Preternatural Puritanism

Johannes Plenio / Unsplash

Johannes Plenio / Unsplash

When young Caleb walks into the woods with his father on a forbidden hunting expedition, he finds out a horrible truth about his religion. His own “corrupt nature,” inherited from Adam at birth, isn’t the worst of it. Rather more difficult to process are the implications of Original Sin for the recent disappearance of Caleb’s baby brother, Samuel. "Was Samuel born a sinner?" Caleb asks. The thought of his infant brother suffering eternal torment compounds the trauma of a lost life immeasurably. Refusing his father’s aversion to the question, Caleb commands "Tell me!" His father’s reply accords with the doctrine of their faith, "I cannot tell thee that. No one can." The true source of horror in “The Witch” is not from the shadowy spectral presence of an old woman who lives in the woods, thrives off of the blood of sacrificed infants, transforms herself into an irresistible temptress to adolescent boys, and sucks blood from goats. A modern audience doesn’t believe in such things. The horror of “The Witch” derives from its realist portrayal of the psychology of Calvinism.

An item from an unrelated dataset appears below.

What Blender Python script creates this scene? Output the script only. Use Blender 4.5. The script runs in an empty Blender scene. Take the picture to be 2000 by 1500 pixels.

“The Witch” presents a world governed by the theology of John Calvin. Original Sin is a foundational tenet of Calvinist theology, but even more horrifying is the condition of uncertainty that Calvinists had to live with. For the Puritans, both election and God’s plan were utterly unknowable. The invisible world governed their lives with complete omnipotence while also remaining elusive and beyond the scope of human comprehension. In “The Witch,” the woods that loom on the edge of the meager family settlement loom large as a palpable, gothic inversion of the invisible world, refashioned as a realm of supernatural horror. Samuel’s disappearance becomes a catalyst through which characters and audience realize the true implications of this Puritan cosmology. No longer a theological abstraction, the unknowable dimensions of divine grace becomes the personalized reality of infant damnation.

Following Samuel’s disappearance, the family unravels. Unable to accept her son’s probable fate, Katherine's "heart has turned to stone" with a "sad weakness of faith." The woods become a post-lapsarian realm of temptation. Tomasin, Will, and Caleb repeatedly enter, unable to resist the promise of food from hunted animals. The woods simultaneously beckon and ensure the family’s demise.

The twins, Jonas and Mercy, take the causal explanation of Sam's disappearance into their own hands, acting out a script of their older sister's bewitchment, claiming to see shapes moving in and out of the forest, and conversing with Black Philip. When Caleb disappears into the woods and then reappears in a state of demonic possession, he presents embodied, visible proof of witchcraft that is both undeniable and too much for Will to bear. Defying the very doctrine that he lives by, Will exclaims at Jonas and Mercy's accusation of Tomasin's bewitchment, "I'll have proof or heaven help thee."

The problem is that such proof does not exist, and it is “prideful”—Will’s original transgression against the Puritan community—to think that it does. There is no way of locating the supernatural force orchestrating the course of events in the film. But within a Puritan cosmos, humans are condemned to transgress the limitations surrounding what can be known, as a condition of their fallen status. They seek evidence of the invisible world that plays such a central role in shaping the events of their lives on earth and in the world to come. In the film, the consequence of this transgression is a sequence of preternatural evidence that accrues through the effects of Calvinism on the human imagination: animals behave in unnatural ways, teats and breasts bleed instead of give milk, shadowy and unholy bodies of old, forest-dwelling women become young temptresses. This preternatural realm creates a haunting space between the visible, earthly world, and the invisible worlds of both God and Satan. It plays upon the minds of both characters and audience alike, appearing as one thing, such as Samuel delivered back to his mother from the dead, and then becoming another such as a crow tearing at her breast.

Knit out of a fragile and paradoxical cosmos, Puritan faith proves impossible to live with. Will's opening line of the film, "What went we out into this wilderness to find?" meets a bleak reality by the end of the film. His dictum, "We will conquer this wilderness. It will not consume us," turns out to be entirely false. The film leaves both characters and audience in a state of unknowing. Abandoned, alone, and with the blood of matricide on her hands, Tomasin chooses the dark demonic world for the knowledge and sensory experience it promises her--“to live deliciously,” “to see the world,” “to taste butter” and “to wear a pretty dress”—over a realm of relentless uncertainty that has disposed of everyone she loves.